The close relationship between the two countries extends to the military domain. In 2017 Yugoimport exhibited rifles, mortar shells and other ballistic systems at the IDEX arms fair in Abu Dhabi. Yugoimport’s website boasts of receiving distinguished guests at its pavilion, including the late UAE President Sheikh Khalifa bin Zayed Al Nahyan and former Sudanese Defence Minister Ahmed Awad Ibn Auf, who served under ousted President Omar al-Bashir.
Small Serbian arms
Relations between Belgrade and Sudan’s pro-government officials are, by contrast, cool. Before Serbia intervened at the ICJ, Sudan’s government under Abdelfattah al-Burhan recognized Kosovo’s independence — a red line for Serbia.
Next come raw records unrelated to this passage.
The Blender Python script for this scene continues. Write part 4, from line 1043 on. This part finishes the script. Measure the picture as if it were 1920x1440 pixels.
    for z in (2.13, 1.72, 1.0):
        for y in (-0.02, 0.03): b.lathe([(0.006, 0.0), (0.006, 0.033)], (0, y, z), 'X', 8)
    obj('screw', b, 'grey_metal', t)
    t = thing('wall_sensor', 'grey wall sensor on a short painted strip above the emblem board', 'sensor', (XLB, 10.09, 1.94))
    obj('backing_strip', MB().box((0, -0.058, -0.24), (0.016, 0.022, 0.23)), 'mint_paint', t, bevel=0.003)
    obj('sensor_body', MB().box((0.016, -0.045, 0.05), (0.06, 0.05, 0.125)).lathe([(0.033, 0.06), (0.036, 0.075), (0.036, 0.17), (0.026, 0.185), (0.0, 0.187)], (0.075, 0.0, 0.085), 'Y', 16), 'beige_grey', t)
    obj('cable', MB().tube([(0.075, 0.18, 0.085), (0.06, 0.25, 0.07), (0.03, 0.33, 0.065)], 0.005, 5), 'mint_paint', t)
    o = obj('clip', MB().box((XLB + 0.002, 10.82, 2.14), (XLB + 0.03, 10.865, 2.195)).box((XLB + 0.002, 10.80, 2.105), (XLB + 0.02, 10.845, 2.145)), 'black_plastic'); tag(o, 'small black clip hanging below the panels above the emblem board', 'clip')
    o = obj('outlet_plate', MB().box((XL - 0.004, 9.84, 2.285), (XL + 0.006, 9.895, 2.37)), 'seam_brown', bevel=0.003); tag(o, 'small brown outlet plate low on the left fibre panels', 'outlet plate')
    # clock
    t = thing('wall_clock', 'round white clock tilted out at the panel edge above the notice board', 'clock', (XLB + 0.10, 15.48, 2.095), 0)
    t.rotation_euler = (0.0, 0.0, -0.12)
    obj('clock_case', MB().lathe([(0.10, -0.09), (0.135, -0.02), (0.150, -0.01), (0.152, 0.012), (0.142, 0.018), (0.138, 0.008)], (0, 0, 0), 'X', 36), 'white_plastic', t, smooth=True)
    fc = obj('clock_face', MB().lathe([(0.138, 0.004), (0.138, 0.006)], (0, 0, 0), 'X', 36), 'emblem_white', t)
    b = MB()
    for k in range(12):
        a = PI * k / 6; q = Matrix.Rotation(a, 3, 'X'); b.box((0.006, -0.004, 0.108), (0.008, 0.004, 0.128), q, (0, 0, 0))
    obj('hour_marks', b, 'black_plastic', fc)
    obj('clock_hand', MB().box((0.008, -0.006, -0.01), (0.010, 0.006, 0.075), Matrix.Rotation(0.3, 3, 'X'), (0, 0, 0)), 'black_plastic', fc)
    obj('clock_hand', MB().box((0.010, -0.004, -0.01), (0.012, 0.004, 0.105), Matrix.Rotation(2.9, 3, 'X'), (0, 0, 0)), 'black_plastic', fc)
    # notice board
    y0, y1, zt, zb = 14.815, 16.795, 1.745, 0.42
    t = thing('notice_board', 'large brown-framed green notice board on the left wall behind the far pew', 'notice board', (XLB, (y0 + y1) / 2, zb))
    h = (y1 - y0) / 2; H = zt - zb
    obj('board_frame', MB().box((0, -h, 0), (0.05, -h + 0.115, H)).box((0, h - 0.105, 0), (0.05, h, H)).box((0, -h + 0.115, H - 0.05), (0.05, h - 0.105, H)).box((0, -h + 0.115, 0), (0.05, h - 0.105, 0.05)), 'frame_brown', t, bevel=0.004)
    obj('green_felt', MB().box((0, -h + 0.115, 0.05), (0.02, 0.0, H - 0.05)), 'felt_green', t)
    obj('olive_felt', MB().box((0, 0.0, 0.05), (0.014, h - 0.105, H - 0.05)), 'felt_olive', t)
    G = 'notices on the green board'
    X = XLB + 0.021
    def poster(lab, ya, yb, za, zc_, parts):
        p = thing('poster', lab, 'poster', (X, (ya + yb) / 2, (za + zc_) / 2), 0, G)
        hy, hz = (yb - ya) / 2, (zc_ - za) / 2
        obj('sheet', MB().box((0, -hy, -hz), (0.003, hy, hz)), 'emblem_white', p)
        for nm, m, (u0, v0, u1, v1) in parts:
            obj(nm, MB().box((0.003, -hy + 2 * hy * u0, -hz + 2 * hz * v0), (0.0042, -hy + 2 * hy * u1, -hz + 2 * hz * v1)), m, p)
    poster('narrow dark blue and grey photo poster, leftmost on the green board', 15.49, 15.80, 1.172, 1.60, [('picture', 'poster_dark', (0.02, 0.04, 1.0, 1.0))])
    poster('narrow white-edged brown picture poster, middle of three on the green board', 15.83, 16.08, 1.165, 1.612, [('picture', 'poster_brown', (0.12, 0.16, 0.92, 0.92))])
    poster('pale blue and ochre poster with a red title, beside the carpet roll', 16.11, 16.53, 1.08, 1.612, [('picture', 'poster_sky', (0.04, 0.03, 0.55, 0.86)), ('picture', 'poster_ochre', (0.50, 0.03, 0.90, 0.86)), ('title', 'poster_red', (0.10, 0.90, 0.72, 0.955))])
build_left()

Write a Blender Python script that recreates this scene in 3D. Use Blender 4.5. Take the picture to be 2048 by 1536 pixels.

Yugoimport has also had prior disputes with the Sudanese military: in 2005 the Serbian firm took legal action in the United States to recover $73 million for unpaid arms contracts from the late 1980s and early 1990s. Yugoimport won the case in 2006, but it is unclear whether it recovered the funds.
In 2019 a decree by al-Burhan granted the RSF greater autonomy in arms procurement. In 2021, when the SAF and RSF were sharing power, al-Burhan offered the RSF a 30% stake in the Sudanese military-industrial complex, giving the RSF access to supplier lists among other strategic resources.
Small Serbian arms were present in Sudan before the 2023 civil war. In 2019 the investigative site Bellingcat highlighted Serbian-origin small arms in the hands of both the SAF and the RSF, then unified in power; its investigation suggested Saudi Arabia was the likely supplier. Since then both sides appear to have obtained small arms from Serbia. Contacts were reported with a Serbian broker, “Valer,” Africa Intelligence previously reported (AI, 18/11/25).
Recent deliveries of large quantities of these weapons into Africa have intensified suspicions of indirect supplies to belligerents in Sudan who are subject to embargoes. Images posted on social media on 14 October show SAF personnel equipped with M05 E1 rifles — the same model produced by Serbian firm Zastava Arms, a Yugoimport partner — which broker Valer often proposes to African military leaders. The same models were also observed in RSF hands, documented by Amnesty International in July 2024. The militias also use other Soviet-origin systems marketed by Yugoimport, such as Strela-2M light air-defence systems and 120 mm M74 mortar rounds.
Neither the governments of the UAE, Serbia, China, nor Jordan responded to Africa Intelligence’s questions. Yugoimport and Woodcomp did not reply to our emails.
Methodology compliant with international standards
This assessment is based on open-source intelligence (OSINT) methods aligned with the UK Ministry of Defence’s Joint Doctrine Publication 2-00 and professional practices endorsed by the UK College of Policing (2025). The research design complied with evidentiary standards used by UN bodies and international courts. Probability assessments followed a structured evaluation framework to ensure clarity and consistency.
Limitations
· Serial numbers and markings were interpreted through comparative analysis; the absence of official records reduces certainty.
· User-shared online content carries risks of contextual manipulation and uncertainty.
· Some relevant documents were paywalled or partially removed from public access.
· The pattern-of-life analysis is constrained by a limited number of comparable cases in similar conflicts.
· To mitigate these limitations, we used systematic triangulation to validate findings.